Interessanter is de vraag waar de huidige oorlog in Gaza toe leidt. President Simon Peres was de eerste die
bij de aanvallen op Gaza kritische noten plaatste. "Wat willen we hiermee bereiken?", was zijn vraag. Die
stelt hij niet meer. "Hamas had een stevig lesje nodig. Dat krijgen ze nu", is inmiddels zijn verklaring.
Doel is officieel "het vernietigen van de terroristische infrastructuur" van Hamas.
Hoe nu verder? Die vraag is voor Israël voorlopig niet interessant. Ook
Martin van Creveld, militair strateeg van naam in Israël, kwam in NOVA niet
verder dan een ongeduldig schouderophalen als antwoord op die vraag. "Dat interesseert me niet", sprak
hij. Niet als strateeg, maar als grootvader. Hij wil niet dat ze vanuit Gaza nog raketten afschieten op
zijn kleinzoon. Ook dat schoot menig kijker in het verkeerde keelgat, net als de opmerking van Peres dat
de Israëli beter op hun kinderen passen dan de Palestijnen.

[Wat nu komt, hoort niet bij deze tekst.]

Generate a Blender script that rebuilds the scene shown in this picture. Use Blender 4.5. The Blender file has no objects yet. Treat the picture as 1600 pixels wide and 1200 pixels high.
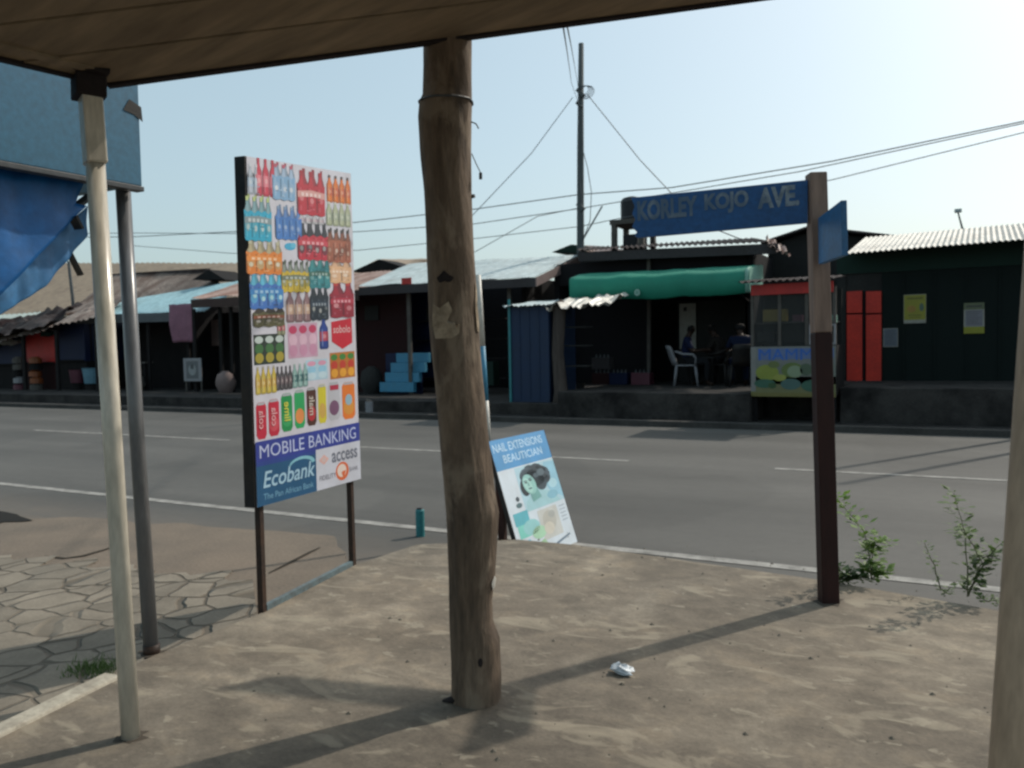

Gaat er een diepere strategie schuilt achter de Israëlische inval in Gaza? Daar valt over te
speculeren, maar zolang er geen duidelijkheid over is, valt het conflict niet anders te zien dan als een
kwestie van "oog om oog, tand om tand" - om het in Bijbelse termen te vatten. En omdat de vraag wie begon
niet te beantwoorden is, althans niet zonder de schijn van partij te kiezen, rest alleen de proportionaliteit
als min of meer objectieve meetlat. In de praktijk is die meetlat niet meer dan een middel om Israël -
in militair opzicht nu eenmaal veruit de sterkste- enigszins in toom te houden. Enigszins, want Israël
weet ook het gegeven dat er zoveel meer Palestijnse slachtoffers vallen redelijk succesvol te pareren met het
argument dat Hamas-militanten daar de schuld van zijn door zich te verschuilen tussen de burgerbevolking. Het
onderstreept nog maar eens: kenmerkend voor het conflict is dat elk argument stuit op een even compromisloos
tegenargument.
In zo'n klimaat en in die omstandigheden kan ook de journalist z'n werk niet doen zonder van partijdigheid te
worden beticht, hoe onafhankelijk hij of zij ook te werk probeert te gaan. Dat geldt zeker voor de
correspondenten in het Midden-Oosten, die a priori moeten leven met de verdenking dat ze óf
solidariseren met de Palestijnen óf zich een oor laten aannaaien door de Israëli. NOVA's Ankie
Rechess wordt door de Palestijnse propagandisten moeiteloos gerangschikt bij de Israël-kliek. Niet
zozeer op grond van haar werk - ze heeft tal van reportages op haar naam staan die het verhaal van de
Palestijnen vertellen - maar op grond van het feit dat ze ooit een dierbare verloor bij een
PLO-aanslag.
Feit is dat ook zij moet leven met de beperkingen die het Israëlische leger oplegt aan journalisten die
verslag willen doen over Gaza. Ze komt er eenvoudig niet in. Om die reden neemt NOVA zijn toevlucht tot het
inhuren van een Palestijnse journalist, die wel in de Gaza-strook kan filmen. Het is de enige manier om op
dit moment te laten zien wat er gaande is. We maken het de kijker die de journalist wil plaatsen gemakkelijk:
hij verloor een familielid dat een zelfmoordaanslag pleegde. Maar u kunt natuurlijk ook gewoon het verslag op
zijn merites beoordelen.
In de extremen zoekt NOVA de balans. Het klinkt misschien paradoxaal, maar alleen zo kunnen we als
onafhankelijke rubriek verslag doen van een conflict waarin geen plaats is voor wederzijds begrip en dat met
rede noch militaire middelen valt op te lossen. De kijker mag vervolgens oordelen.